Off With Their Heads

                Every autumn after the egg-laying season was over, Granddad would summon the family to kill off the flock of chickens. The ratio for the cost of feed compared to the number of eggs would finally tip and make the hens non-profitable. On a farm, there is little use for an animal that didn’t earn its keep. A farmer’s dogs and cats worked. Cats killed rats and mice in the sheds, barn, and house and the dogs would fetch the cows, guard the hens, and other animals.
                At each butchering of the animals, whether chickens or the pigs and the beef, it was almost a family reunion and with all of the helping hands, a large task was made easier. The killing and cleaning was an arduous and time consuming ordeal. But it needed to be done.
                The chickens were familiar with my granddad walking among them and he would enter the coop. Using a stiff wire with a hook on one end, he would snag the leg of the hen. The foot on the bottom was thicker and would not allow the bird to escape. Granddad would hand the chicken out to one of my uncles. He would take the chicken and lay its head on an upturned block of wood. A quick downward stroke of a hatchet and the head was severed from the neck. The hen felt no pain, because it had no brain to register it.
                The bird would be tossed into the grass to exsanguinate. When several were dead, they would be carried to the house where the aunts would dunk them into buckets of steaming water.

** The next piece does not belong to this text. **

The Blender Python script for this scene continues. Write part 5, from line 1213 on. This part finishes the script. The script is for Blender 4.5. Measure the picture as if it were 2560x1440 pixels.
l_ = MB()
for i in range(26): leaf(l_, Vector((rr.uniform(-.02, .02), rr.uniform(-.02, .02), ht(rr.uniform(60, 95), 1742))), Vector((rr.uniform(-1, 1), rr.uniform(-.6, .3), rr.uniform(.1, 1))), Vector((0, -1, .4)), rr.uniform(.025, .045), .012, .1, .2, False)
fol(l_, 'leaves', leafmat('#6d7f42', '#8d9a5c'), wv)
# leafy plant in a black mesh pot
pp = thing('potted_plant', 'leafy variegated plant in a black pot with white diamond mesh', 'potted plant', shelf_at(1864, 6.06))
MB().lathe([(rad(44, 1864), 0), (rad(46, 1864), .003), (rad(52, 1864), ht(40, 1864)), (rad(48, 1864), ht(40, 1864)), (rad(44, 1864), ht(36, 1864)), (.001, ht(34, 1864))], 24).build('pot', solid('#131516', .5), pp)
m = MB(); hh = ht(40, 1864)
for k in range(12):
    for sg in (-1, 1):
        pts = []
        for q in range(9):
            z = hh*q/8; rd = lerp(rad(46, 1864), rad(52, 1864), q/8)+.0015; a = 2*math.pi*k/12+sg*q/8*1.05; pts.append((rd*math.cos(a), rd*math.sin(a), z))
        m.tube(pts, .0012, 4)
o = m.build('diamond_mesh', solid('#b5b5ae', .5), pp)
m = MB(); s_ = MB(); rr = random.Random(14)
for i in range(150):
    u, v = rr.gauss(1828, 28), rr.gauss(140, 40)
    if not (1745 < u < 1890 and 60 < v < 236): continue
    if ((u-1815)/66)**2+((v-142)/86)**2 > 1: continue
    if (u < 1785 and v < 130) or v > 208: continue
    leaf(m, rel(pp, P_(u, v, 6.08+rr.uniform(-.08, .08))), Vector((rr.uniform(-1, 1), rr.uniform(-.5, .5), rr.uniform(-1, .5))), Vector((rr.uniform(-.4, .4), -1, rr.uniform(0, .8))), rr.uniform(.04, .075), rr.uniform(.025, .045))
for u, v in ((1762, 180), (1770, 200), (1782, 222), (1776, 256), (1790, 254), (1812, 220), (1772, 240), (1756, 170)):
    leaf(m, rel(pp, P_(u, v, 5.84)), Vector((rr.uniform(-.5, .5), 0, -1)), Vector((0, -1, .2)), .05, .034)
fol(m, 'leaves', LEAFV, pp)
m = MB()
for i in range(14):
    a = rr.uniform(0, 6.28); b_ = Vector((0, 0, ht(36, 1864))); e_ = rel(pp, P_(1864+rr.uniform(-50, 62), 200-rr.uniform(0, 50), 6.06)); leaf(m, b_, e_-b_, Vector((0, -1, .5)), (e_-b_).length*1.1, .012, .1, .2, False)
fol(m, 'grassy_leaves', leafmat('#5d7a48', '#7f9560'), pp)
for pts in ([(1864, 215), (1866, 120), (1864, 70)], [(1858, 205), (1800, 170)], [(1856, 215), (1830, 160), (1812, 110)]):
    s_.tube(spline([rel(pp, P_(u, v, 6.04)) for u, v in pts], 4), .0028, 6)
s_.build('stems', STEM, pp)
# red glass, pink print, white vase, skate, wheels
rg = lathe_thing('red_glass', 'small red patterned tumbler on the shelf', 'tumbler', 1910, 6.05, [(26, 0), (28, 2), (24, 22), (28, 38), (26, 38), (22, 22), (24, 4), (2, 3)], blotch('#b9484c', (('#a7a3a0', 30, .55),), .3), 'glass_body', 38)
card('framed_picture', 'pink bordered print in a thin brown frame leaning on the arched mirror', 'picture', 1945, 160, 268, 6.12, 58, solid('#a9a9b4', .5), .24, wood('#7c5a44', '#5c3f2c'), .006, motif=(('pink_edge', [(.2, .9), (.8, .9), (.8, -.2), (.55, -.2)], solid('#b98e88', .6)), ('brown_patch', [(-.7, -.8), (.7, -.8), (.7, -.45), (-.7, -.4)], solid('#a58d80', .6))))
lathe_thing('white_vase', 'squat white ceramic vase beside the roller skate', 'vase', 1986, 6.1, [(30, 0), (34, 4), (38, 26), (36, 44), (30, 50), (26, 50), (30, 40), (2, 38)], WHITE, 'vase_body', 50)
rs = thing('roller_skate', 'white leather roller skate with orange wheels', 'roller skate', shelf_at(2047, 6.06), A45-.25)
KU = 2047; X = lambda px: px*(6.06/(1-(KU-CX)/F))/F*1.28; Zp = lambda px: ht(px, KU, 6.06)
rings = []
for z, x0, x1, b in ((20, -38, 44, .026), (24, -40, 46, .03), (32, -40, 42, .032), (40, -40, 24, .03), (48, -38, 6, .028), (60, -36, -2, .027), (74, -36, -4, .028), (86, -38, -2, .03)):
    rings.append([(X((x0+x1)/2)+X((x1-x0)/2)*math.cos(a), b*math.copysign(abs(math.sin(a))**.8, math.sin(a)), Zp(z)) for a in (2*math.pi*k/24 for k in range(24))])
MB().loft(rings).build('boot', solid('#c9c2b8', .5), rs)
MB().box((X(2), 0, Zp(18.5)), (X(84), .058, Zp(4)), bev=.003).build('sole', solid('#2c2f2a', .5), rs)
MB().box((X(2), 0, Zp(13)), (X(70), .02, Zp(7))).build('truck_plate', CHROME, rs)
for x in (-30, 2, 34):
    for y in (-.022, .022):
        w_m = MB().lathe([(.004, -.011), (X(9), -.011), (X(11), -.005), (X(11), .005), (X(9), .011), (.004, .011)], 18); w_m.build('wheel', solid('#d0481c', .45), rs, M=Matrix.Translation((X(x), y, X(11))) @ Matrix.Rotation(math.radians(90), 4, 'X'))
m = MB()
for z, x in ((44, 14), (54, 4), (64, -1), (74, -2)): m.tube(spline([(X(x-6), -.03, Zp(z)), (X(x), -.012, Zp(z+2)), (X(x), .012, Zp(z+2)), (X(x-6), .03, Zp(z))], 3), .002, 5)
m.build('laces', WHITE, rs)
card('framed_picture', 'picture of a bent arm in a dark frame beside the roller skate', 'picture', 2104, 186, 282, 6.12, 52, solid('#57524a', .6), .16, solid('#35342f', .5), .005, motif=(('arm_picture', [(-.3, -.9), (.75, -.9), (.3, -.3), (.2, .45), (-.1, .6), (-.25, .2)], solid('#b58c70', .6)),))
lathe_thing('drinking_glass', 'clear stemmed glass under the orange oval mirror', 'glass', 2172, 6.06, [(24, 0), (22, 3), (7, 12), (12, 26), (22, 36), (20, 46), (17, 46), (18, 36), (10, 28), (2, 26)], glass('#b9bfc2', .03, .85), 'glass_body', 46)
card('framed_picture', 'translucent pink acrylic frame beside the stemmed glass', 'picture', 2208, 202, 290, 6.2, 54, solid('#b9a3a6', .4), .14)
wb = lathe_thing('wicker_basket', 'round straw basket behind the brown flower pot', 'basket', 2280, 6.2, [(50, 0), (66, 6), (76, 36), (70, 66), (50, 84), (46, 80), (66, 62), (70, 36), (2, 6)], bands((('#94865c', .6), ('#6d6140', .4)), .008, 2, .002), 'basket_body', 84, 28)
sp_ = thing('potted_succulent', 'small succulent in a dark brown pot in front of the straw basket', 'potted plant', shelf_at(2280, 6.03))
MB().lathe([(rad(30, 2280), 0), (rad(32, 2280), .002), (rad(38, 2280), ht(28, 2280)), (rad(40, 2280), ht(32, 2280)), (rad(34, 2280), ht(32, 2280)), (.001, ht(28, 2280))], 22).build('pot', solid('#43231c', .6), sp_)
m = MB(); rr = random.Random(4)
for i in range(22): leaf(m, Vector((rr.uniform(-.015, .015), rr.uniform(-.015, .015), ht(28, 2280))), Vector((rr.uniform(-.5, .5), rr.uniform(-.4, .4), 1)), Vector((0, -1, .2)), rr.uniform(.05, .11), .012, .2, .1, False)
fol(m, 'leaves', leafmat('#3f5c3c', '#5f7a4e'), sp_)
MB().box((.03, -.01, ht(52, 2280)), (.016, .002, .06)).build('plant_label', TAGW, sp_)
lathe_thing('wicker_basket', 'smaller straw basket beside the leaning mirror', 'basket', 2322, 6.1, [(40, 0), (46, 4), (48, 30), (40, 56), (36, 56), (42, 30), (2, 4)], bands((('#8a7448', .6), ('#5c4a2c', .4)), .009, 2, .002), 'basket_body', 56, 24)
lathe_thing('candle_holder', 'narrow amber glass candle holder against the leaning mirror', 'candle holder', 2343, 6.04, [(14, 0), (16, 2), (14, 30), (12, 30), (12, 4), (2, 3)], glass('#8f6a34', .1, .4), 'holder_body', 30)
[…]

They had to soak the feathers thoroughly. Otherwise feathers would be flying all over the place when the hens’ feathers were pulled out. The smell of wet feathers is not a nice smell at all, kind of like a wet wool blanket and wet dog mixed. I didn’t like the smell, but often I was roped into plucking feathers too.
                After the longer feathers were removed, it was time to remove the pin feathers. Pin feathers are feathers that are just emerging. Something like a blackhead, fingernails and sometimes tweezers were used to get them out. There were only the hairs left on the carcass. They were singed off. An aunt would roll a piece of newspaper, light it from the coal cook stove, and pass the flame over the body until all the hair was gone.
                The hen was cut open and the intestines, gizzard, liver, lungs, and heart would be removed. The gizzard cleaned and tossed in a pot of water with the hearts and livers. When cooked, these were snacks for the workers. The first few hens were tossed into the pot. They would be deboned and chopped up with dill pickles, salt, pepper and a little broth to make chicken spread for our lunch. Either homemade rolls or bread made it a meal.
If they found enough unlaid egg yolks, they would make egg noodles and cook them up too. Finally the chicken is cut into separate parts, bagged and froze them to be eaten later.